Hi !
There's a law here in France, that forces all business touse "cash register software" or ledger software that are "tamper proof" :
The laws can be summarized as follow:
- The user cannot delete or update any existing record (High level tamper protection) : that's easy to do, just don't implement delete or update functions ;)
- Neither a developper or a DBA can tamper the database records (low level protection). At least, the company editing the software must be able to show , when audited, proofs that the records have not been tampered. This can be done with record chaining and hashing/signing.
Those laws are ensuring that no business is trying to avoid paying VAT on any of the business done (just imagine, as a business owner, you delete or update sale_lines after the sale occured, reduce the value, and so, you can "pay" less VAT... that's a thing that some shop owners used to do !)

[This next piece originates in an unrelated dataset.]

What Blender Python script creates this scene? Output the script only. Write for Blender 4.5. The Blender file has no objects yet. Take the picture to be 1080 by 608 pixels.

I'm a bit disappointed for the second rule : Even if the user doesn't have access to the DB, if at any time, he can pay a hacker that could get into the server, it would grab the DB password in the .env file, and could eventually manage to go into the "sale_lines" table and modify it.
So, the first way I've found could be : sign every record with a hash (sha256 ie.), store this signature into every record. Then, on the "next record", reference the previous record signature. Add an "foreign key" that self-references the same table, previous_record_hash = record_hash or something similar....
That's a first step, but it's not enough : "evil programmer" could still update records, recompute hashs and cascade-update next records !
Next step would be: Let the DB the hash computation with a "generated column". Mysql allows it since a few years ago, and the version I use allows it. That's a bit better, if you try to update the record, since the hash is referenced by the next record, you would have to recompute every next records in the same instruction to allow the update to pass....
Another step could be : use HMAC-like signing functions instead of just hashing : this involves using a private key... But gess where would be the private key ? In an .env file ? In the code ? That's not a good idea... "evil programmer" would have access to the key and then could also re-sign the records ! An alternative could be to make the sign process on another server, with an API call... Passing the "data to sign" to server B from server A, just getting the hmac signature and storing it. There's no constraint in the DB that would avoid tampering the data, but the law requirements are met: if anyone tampers the data, the stored signature would become invalid : checking each row against the "signature server" would show that row signature mismatches the "signature server" version, and the law guys would be happy ?
Having the "previous hash" referenced in each rows shows that no row where deleted by a DBA, but....
If anyone deletes many rows starting from the end and then reinsert new rows.... How would you proove that data has not been tampered !?
In facts, the perfect solution would be an append-only table for the sale_lines data ! But I haven't found anything that was satisfying under mysql features !?